Mi equidistancia es absoluta respecto de los que portan la red que respecto de los armados con tridentes esperando la bajada del dedo del César. Con lo cual tampoco deseo hacer equivalentes equidistancia con objetividad: se puede estar equidistante de lo uno y de lo otro y a la vez vivir en la indecencia, pues situarse a la misma distancia de dos errores sin luchar por superarlos es una forma de perseverancia en el cinismo moralmente execrable: cada mochuelo a su olivo. Por ese motivo me displace dividir la historia de España entre los hábiles en el manejo de la cruz y los hábiles en el de la hoz y el martillo, pues los hunos y los hotros resultan expertos en manejar el tridente, con cuya herramienta se machacan entre sí unidos por una misma saña.

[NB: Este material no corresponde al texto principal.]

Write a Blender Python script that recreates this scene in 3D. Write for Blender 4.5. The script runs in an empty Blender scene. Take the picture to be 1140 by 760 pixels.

Desafortunadamente para los españoles y españolas ecuánimes, que nunca han faltado, la herramienta simbólica de España sigue siendo el tridente, un tridente con más filas de dientes que los tiburones. Resultado: todos tridentinos, desdentados, llenos de oscuras cavernas como caries del alma y del cuerpo. Al ver el espectáculo fuera de la empalizada, y a pesar de ello salpicado por los farrucos de ambos bandos, no puedo por menor de recordar al poeta aquel que a la vista de los cinco dientes de su crecedero hijo pequeño evocaba la frontera de los besos: frontera de los besos serán mañana, cuando en la dentadura tengas un arma.